The INS agents, armed with 9-mm MP5 submachine guns, looked first for Elian's cousin Marisleysis, assuming she would be the one to lead them to Elian. "Where the f------- is the damn boy?" Marisleysis says they shouted at her. She begged them to hold off, she says. "I will give you the boy; just put the guns down!" As they raced through the rest of the house, the agents knocked over a statue of the Virgin Mary and a huge picture of the Sacred Heart of Jesus in the living room. Finally, they kicked their way into the bedroom, breaking the door in half.
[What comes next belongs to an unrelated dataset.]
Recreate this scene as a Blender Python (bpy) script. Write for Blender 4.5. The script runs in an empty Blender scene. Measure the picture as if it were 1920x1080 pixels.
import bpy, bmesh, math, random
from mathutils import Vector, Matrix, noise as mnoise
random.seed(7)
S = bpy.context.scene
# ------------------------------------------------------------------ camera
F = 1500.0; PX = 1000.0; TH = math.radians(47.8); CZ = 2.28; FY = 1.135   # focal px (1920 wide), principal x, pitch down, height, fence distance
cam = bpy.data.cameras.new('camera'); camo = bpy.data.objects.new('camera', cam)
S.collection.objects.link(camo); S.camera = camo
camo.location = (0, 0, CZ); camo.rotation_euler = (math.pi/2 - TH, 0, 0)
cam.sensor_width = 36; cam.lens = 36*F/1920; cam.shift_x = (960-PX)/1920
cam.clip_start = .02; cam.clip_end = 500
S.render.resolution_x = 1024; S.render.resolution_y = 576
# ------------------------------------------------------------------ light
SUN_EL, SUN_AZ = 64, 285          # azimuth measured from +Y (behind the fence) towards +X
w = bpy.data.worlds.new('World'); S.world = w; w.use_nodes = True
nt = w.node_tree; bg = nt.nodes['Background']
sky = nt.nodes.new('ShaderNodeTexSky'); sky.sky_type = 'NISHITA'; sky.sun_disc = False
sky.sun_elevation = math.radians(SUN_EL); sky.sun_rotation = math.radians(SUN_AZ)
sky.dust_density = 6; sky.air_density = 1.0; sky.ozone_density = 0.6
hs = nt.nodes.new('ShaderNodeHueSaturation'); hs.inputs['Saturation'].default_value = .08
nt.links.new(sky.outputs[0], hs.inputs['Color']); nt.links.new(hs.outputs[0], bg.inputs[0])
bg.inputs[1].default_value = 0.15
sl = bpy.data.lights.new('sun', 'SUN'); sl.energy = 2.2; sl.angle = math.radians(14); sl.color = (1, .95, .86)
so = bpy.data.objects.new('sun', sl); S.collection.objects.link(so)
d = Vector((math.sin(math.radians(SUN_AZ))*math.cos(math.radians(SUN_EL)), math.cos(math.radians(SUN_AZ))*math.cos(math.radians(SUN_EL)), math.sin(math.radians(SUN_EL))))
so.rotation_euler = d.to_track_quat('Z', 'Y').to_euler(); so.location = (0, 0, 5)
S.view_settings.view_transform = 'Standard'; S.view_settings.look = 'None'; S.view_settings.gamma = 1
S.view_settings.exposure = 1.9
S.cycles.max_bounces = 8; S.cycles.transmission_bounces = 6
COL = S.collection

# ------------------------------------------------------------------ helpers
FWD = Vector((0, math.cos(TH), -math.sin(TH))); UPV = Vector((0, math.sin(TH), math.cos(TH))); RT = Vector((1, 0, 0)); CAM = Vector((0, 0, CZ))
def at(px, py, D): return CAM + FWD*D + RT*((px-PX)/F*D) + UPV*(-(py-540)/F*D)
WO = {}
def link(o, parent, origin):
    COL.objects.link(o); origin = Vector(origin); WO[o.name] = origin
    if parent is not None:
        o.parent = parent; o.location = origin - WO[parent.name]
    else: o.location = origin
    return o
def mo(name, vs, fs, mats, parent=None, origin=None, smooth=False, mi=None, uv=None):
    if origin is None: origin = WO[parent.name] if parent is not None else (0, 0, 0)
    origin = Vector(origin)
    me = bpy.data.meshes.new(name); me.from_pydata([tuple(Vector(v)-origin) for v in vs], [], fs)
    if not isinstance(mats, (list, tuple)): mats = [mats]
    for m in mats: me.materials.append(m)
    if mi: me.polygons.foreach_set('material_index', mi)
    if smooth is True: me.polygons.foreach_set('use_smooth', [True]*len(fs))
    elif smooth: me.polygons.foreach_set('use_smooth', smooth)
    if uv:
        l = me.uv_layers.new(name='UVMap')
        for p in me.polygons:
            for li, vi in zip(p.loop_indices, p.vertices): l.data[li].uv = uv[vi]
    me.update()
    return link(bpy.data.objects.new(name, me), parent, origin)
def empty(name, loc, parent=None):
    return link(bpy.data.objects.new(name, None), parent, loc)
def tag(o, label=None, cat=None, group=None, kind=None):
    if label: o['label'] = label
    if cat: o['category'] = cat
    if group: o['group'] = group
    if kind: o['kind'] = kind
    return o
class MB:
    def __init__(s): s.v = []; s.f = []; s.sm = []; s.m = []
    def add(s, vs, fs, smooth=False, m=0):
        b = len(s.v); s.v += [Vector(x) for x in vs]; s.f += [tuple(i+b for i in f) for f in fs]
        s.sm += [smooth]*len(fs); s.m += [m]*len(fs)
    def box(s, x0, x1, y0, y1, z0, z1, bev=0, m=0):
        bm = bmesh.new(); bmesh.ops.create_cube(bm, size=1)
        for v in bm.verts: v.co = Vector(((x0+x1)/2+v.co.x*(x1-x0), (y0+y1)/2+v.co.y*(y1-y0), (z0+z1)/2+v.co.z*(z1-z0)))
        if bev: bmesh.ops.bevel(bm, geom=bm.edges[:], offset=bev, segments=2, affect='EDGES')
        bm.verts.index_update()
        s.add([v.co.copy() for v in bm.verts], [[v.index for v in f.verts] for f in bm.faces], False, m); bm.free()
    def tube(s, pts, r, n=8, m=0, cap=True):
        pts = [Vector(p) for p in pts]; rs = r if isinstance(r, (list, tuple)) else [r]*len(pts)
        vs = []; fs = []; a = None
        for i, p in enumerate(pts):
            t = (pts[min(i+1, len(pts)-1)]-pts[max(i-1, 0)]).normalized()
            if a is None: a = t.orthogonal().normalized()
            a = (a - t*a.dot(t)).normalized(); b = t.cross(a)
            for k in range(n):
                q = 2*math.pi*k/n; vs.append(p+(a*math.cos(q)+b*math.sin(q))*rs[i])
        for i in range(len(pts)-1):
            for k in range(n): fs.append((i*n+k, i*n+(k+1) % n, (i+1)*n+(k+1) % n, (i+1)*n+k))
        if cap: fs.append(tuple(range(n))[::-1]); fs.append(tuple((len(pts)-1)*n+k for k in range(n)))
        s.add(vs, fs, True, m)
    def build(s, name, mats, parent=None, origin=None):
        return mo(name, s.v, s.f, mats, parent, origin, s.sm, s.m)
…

They found Dalrymple and Elian clinging to each other. "No, no no!" Elian screamed. They gave him to Betty Mills, an eight-year INS veteran who spoke to Elian in Spanish as she covered him with a blanket and raced out to a waiting white minivan. As the pepper spray wafted outside the house, bystanders could hear the agents shouting the code meaning that they had Elian in their possession: "Bingo! Bingo! Bingo!" Mills told Elian that it was O.K., that he was going to see his "papa" and take his first ever airplane ride--not, she kept promising, a boat back to Cuba, the stuff of his worst nightmares.
Lazaro Gonzalez ran into the front yard and collapsed. Dalrymple screamed, "Bastards!" as he, too, ran to the front yard and hurled plastic milk crates at the agents. "It was a horror show," he says. As the motorcade drove off, agent Jim Goldman called INS headquarters to report that Elian was scared and shaken, but safe. Goldman said he was stroking Elian's back, while Mills told him of his coming reunion with Papa. "This is one tough little kid," Goldman marveled. "I was shaking. He was not."